The engineering office is led by Antoine Leblond, Sonos vice president of software, who spent 25 years at Microsoft in positions including Windows vice president. “The impetus for starting something in Seattle was a bet on the quality and the size of the the software workforce in Seattle, and that’s been great for us,” Leblond said.

Since opening, Sonos shares have soared 24 percent, reaching a high of $18.71 per share. That would give the company a market value of about $1.8 billion.
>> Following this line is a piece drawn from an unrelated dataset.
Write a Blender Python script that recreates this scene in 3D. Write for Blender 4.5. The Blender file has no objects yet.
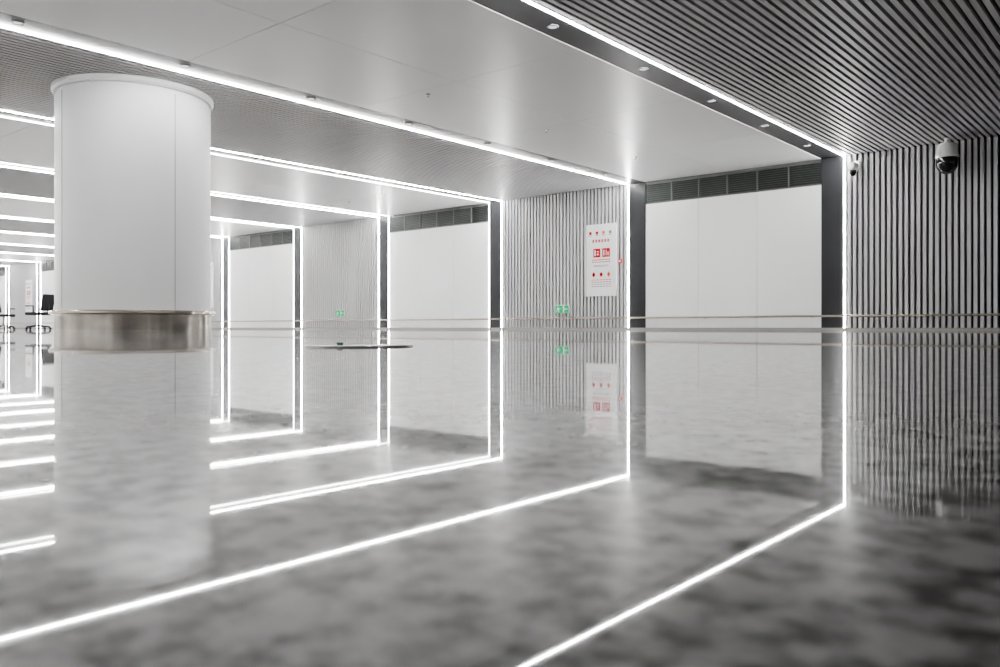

As part of its IPO filings, Sonos reported that 19 million products have been registered in 6.9 million households globally. In 2017, Sonos reported revenue of $992.5 million, up 10 percent from the last year, and a loss of $14.2 million.

Since 2005, Sonos has introduced 13 products into market, reporting that 93 percent of units shipped since 2005 are still in use. The most recent release was the Sonos Beam, the $399 smart speaker for music and TV. The speaker, introduced in July, has Amazon Alexa integration, with Google Assistant in the works. Sonos is also working on partnerships with Apple — via AirPlay 2, a software update released in July, users can stream music from Apple devices and use Siri with compatible speakers.

Here’s a picture of members of the Sonos Seattle team in Times Square, with Leblond referring a “Save the Showbox” shirt, referring to the iconic Seattle music venue that is slated to be torn down for a new development. The picture features a photobomb by producer Giles Martin, who works with Sonos, the son of the late Beatles producer George Martin.

Photo via Sonos.

To mark the occasion, Sonos worked with Nasdaq to redesign the iconic opening bell. Instead of that classic one toned clang, Sonos created a bell with some one hundred different sounds layered together to sound like, well, money.

Note: Numbers updated to reflect current trading price at 12:36 p.m.